To me, this is not a free speech issue. The government already can, and does, restrict speech in at least one workplace: public schools. The state tells teachers what they can and cannot teach, at least to some degree. Should we change that? Should we simply hire the cheapest labor and let teachers say what they want? Consider the potential consequences: One day, your child comes home and asks you to help her study history. She pulls out her study guide and reads aloud, "The Ukrainians bombed Pearl Harbor on July 4, 1776." When this happens, will you call for heads to roll, or will you shrug your shoulders and say, "Oh well! Free speech!"

(Okay. I can't take it anymore. The Japanese bombed Pearl Harbor on December 7, 1941. Yes, it was called the "date which will live in infamy," but not by President Ford; it was President Franklin D. Roosevelt.)
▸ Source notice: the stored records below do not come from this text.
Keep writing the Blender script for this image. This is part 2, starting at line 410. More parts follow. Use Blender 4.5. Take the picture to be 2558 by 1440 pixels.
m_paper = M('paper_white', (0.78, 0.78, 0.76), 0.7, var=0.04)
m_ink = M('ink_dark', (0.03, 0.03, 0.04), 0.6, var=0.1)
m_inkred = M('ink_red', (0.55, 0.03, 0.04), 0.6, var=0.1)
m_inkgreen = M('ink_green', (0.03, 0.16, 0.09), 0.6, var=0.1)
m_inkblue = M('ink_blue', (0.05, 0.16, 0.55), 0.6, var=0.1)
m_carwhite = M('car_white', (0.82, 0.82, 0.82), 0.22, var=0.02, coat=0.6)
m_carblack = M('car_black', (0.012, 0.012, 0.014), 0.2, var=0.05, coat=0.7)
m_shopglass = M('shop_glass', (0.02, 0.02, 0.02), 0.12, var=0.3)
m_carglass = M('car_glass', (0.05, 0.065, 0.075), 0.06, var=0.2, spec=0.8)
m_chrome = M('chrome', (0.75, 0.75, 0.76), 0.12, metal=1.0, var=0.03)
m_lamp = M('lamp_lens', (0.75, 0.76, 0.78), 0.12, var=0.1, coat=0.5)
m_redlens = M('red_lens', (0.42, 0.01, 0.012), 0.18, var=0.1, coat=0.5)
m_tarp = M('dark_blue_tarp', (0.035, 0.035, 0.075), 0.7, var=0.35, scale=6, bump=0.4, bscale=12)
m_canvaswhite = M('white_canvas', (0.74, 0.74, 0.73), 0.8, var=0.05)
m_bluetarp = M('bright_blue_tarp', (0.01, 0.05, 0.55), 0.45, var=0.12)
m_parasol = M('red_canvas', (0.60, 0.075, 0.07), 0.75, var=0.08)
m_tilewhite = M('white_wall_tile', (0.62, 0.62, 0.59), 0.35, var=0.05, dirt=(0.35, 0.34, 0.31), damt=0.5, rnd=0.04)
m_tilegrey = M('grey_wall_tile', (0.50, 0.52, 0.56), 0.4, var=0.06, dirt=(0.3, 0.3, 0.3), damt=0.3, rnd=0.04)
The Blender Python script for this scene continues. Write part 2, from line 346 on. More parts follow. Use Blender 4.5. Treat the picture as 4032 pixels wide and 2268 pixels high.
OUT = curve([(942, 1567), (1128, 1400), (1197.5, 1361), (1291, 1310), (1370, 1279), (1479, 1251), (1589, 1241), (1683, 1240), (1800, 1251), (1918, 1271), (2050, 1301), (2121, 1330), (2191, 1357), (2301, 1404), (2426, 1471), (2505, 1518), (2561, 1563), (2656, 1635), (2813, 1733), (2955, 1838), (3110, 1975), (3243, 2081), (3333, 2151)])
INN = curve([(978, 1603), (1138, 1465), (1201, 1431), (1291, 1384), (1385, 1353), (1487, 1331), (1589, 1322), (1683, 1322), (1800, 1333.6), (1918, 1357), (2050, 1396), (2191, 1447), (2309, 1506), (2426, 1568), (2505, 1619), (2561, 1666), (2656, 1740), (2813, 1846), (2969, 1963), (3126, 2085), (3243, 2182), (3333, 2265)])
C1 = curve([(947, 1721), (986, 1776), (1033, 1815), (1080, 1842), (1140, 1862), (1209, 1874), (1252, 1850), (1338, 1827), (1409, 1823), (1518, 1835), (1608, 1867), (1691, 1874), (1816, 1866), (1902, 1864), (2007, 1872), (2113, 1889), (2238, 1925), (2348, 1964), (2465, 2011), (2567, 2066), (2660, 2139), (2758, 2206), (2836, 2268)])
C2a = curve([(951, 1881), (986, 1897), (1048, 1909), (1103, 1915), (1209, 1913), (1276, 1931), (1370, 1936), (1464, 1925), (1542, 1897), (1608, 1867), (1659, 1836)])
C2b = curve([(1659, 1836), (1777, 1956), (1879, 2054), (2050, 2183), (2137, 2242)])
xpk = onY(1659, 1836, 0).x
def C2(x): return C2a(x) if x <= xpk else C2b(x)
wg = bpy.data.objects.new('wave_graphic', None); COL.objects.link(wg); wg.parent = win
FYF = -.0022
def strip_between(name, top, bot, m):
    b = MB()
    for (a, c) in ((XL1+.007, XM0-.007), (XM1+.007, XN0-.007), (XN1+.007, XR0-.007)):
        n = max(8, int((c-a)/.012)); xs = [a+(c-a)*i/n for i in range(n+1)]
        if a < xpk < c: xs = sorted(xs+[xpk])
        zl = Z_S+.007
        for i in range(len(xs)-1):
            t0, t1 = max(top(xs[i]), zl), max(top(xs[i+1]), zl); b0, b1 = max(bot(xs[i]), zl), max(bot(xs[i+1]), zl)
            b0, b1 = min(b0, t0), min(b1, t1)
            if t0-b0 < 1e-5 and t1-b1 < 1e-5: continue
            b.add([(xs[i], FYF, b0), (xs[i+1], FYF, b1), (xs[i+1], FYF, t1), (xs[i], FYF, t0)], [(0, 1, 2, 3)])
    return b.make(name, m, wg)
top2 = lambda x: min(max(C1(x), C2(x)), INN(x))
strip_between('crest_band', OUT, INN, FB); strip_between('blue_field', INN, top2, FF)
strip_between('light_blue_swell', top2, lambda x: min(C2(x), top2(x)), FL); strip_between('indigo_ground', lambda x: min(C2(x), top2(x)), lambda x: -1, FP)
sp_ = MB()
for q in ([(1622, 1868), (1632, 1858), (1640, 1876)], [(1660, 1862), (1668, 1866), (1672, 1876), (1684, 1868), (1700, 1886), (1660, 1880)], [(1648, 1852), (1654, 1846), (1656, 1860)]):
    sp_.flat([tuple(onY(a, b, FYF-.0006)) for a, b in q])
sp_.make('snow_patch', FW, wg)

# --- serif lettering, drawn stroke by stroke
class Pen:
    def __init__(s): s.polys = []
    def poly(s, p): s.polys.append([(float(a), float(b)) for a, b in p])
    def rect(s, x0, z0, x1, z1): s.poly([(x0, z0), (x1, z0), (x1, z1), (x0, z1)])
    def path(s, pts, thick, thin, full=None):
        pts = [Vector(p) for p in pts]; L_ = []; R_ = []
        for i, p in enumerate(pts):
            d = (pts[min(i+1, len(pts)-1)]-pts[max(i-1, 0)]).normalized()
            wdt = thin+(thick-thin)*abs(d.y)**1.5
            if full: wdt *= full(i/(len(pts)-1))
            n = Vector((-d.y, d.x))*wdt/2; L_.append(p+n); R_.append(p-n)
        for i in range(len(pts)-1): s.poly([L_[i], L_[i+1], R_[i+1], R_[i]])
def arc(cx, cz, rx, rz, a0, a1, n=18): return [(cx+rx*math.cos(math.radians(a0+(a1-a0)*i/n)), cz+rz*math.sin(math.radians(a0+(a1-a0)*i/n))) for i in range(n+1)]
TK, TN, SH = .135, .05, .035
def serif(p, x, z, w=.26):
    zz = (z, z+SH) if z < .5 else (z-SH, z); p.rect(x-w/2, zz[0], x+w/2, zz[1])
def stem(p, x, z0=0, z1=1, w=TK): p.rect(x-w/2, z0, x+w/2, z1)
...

In the real world, we require testing of plumbers and stockbrokers and doctors and teachers. Why not of tour guides? Why not of those who have chosen as a vocation the art of passing along the oral history of this great nation? Why not of those who have before them a classroom of new students every day; students who have traveled great distances; students who are not there because they have to be, but because they want to be; students who yearn to be there because they are eager to learn about this country's infancy? Is it so bad to want to ensure that the knowledge imparted upon these students is accurate?

Tour guides, you should not only welcome this law, you should embrace it! Tour guides, when you are at a party and you are asked what you do for a living, you should hold your head high with arrogance and say, "I'm a tour guide, and I'm SO good at what I do, I'm licensed by the government to do it!" Tour guides, you should dress as George Washington and throw money at people!

Oops. I got a little hungry for some ham there. Sorry.